Sometimes, it’s downright weird how people with widely divergent worldviews can come down in the same place.

But here I am, right beside A.J. Jacobs.

He’s the author of a best-selling book, The Know-It-All. I’ve been accused of knowing practically nothing.

He’s an editor-at-large for a hoity-toity men’s magazine, Esquire. I’m the editor of a Baptist newspaper 99.9999999 percent of the readers of Esquire never heard of.

He’s an agnostic. I’m a Baptist minister.

But Jacobs and I agree that, of all the kinds of prayer, thanksgiving is the—well, I don’t know if he’d use this word, but I’m guessing it’s close—most fulfilling.

Jacobs just came out with another book, The Year of Living Biblically: One Man’s Humble Quest to Follow the Bible as Literally as Possible. Haven’t read it, yet, but The Christian Century carried excerpts.

He spent a year trying to do literally everything the Bible says. Ironically, his entry on stoning is both hilarious and poignant.

When he started working on prayer, a Lutheran minister explained the four types of prayer with the ACTS acrostic—Adoration, Confession, Thanksgiving and Supplication.

“Right now, the one that’s working for me best is T, thanksgiving,” Jacobs writes. “The prayers … remind me that the food didn’t spontaneously generate in my fridge. They make me feel more connected, more grateful, more grounded, more aware of my place. … And they remind me that I’m lucky to have food at all. Basically, they help me get outside of my self-obsessed cranium.”

I don’t know if Jacobs would take this as a compliment or not, but let me say one thing: “Amen.”

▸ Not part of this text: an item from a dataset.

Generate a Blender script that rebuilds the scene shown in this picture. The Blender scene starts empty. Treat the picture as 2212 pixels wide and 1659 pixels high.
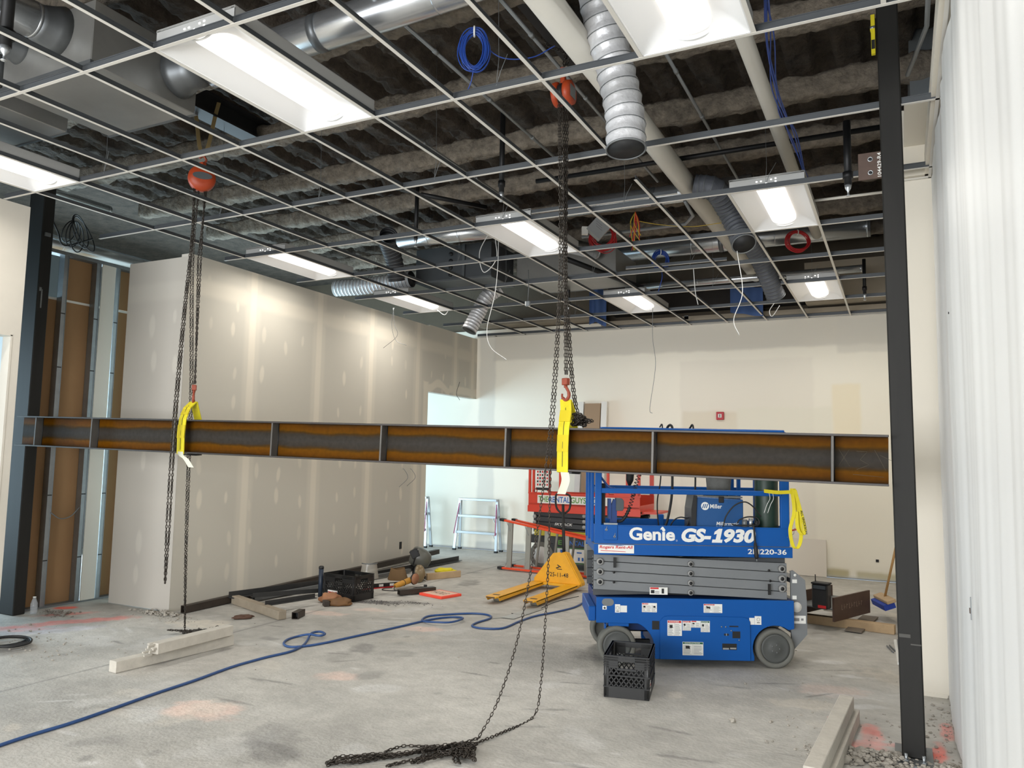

Actually, I like the ACTS acrostic and use it often during my morning prayer time. It provides discipline and structure for my talk with God. Because of my limited imagination, adoration often sounds like a broken record. Because of my persistent sinful condition, confession also sounds mighty repetitious. And because I fall in awe of God’s infinite wisdom and power, my supplication often seems presumptuous. But because of God’s great generosity, thanksiving is easy, fun and uplifting.

Even when I don’t particularly care for how parts of my life are going, this world is full of so many wonderful things that the list of blessings for which I am (or should be) grateful is the closest I can imagine to infinity.

Just as a parent takes delight in grateful children, I’m sure our prayers of thanksgiving please God, who deserves gratitude for “every good and perfect gift.”

But I imagine what pleases God the most about our prayers of gratitude is how they reorient our spirits and set our hearts aright.